Riqui the Pooh
Tras marcar el penalti decisivo, Puig corrió eufórico buscando el abrazo de unos compañeros que, trágame tierra, lo recibieron colgados de Ter Stegen

Algo tiene Riqui Puig que alimenta la controversia, un poco como el Luke Skywalker de la primera entrega de Star Wars. El Real Madrid es el Imperio, siempre lo ha sido, y para luchar contra el Imperio (todo se reduce a esto, tampoco nos engañemos) se necesita del concurso de los más fuertes: por eso suelen despertar tanto recelo estos chicos de la cantera con torso de peluche, cara bonita y tobillos de Sargadelos. Que el menudo futbolista de Matadepera lleva la sangre plagada de midiclorianos –ADN Barça, en términos futbolísticos– ni se discute, pero sí todo lo demás, comenzando por unos defectos que los onanistas del “toco y me quedo, toco y me voy” no terminamos de ver, pero que parecen evidentes para el resto de la humanidad, incluidos todos sus entrenadores y varios pesos pesados de la plantilla.
Ayer, tras marcar el penalti decisivo, corrió eufórico buscando el abrazo de unos compañeros que, trágame tierra, lo recibieron colgados de Ter Stegen y sin prestarle mayor atención. Puede que no signifique nada o puede que sí. A veces pasan este tipo de cosas, incluso en las mejores familias: el hermano mayor llega a casa con una docena de sobresalientes, el pequeño balbucea algo que suena a “papá”, y ahí se va la manada en bloque a celebrar la gesta del enano como si hubiera resucitado el latín, que ya habrá tiempo para ignorarlo cuando crezca y se doctore en alguna carrera de Humanidades. Ni a Pablo Casado lo trata con tanta frialdad el sorayismo. Y eso que lo más parecido a un buen partido que se le recuerda al líder de los populares fueron unas fotos en blanco y negro dentro de un cuarto de baño. Por eso debemos convenir que algo pasa con Riqui Puig, algo que no se nos está contando.

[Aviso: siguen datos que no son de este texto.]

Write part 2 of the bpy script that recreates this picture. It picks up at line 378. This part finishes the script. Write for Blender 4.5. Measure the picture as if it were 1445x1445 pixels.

Es posible que todo sea cuestión de jerarquías. O de modernización excesiva de los vestuarios, con un modelo que se asemeja más al laborismo –estilo NBA– que a los colectivos familiares del fútbol tradicional. En el deporte americano lleva décadas implantada esta cultura empresarial por la cual los compañeros de vestuario son poco más que la gente del trabajo y el fútbol parece ir por el mismo camino. La otra posibilidad, nada desdeñable, es una atomización de la caseta azulgrana al estilo The Wire, con una banda en cada esquina y los más jóvenes tratando de buscar su sitio en un entorno hostil, similar al de las casas baratas. Le pasó a Bojan Krkic y le puede estar pasando a Riqui Puig, víctimas propicias para quienes entienden que la fama cuesta y a ellos se la han regalado.
La otra opción es la que menos gustará a los entusiastas del centrocampista catalán, yo el primero: sus propios compañeros, que son unos hachas en separar la paja del trigo, han detectado que no hay para tanto y prefieren no encariñarse con quien, entienden, es carne del Sochaux, el Panionios o el Kashima Antlers. No hay más que ver las palmaditas con que saludan cada cabriola de Pedri, o los goles de Ansu Fati, y comparar. Le guste o no, Riqui está en una encrucijada afectivo-deportiva. Y solo el tiempo dirá si termina destruyendo la Estrella de la Muerte –vítores, fanfarria, el nuevo héroe de la resistencia– o con la cabeza metida en el tarro de la miel, como el siempre delicioso pero poco fiable Winnie the Pooh.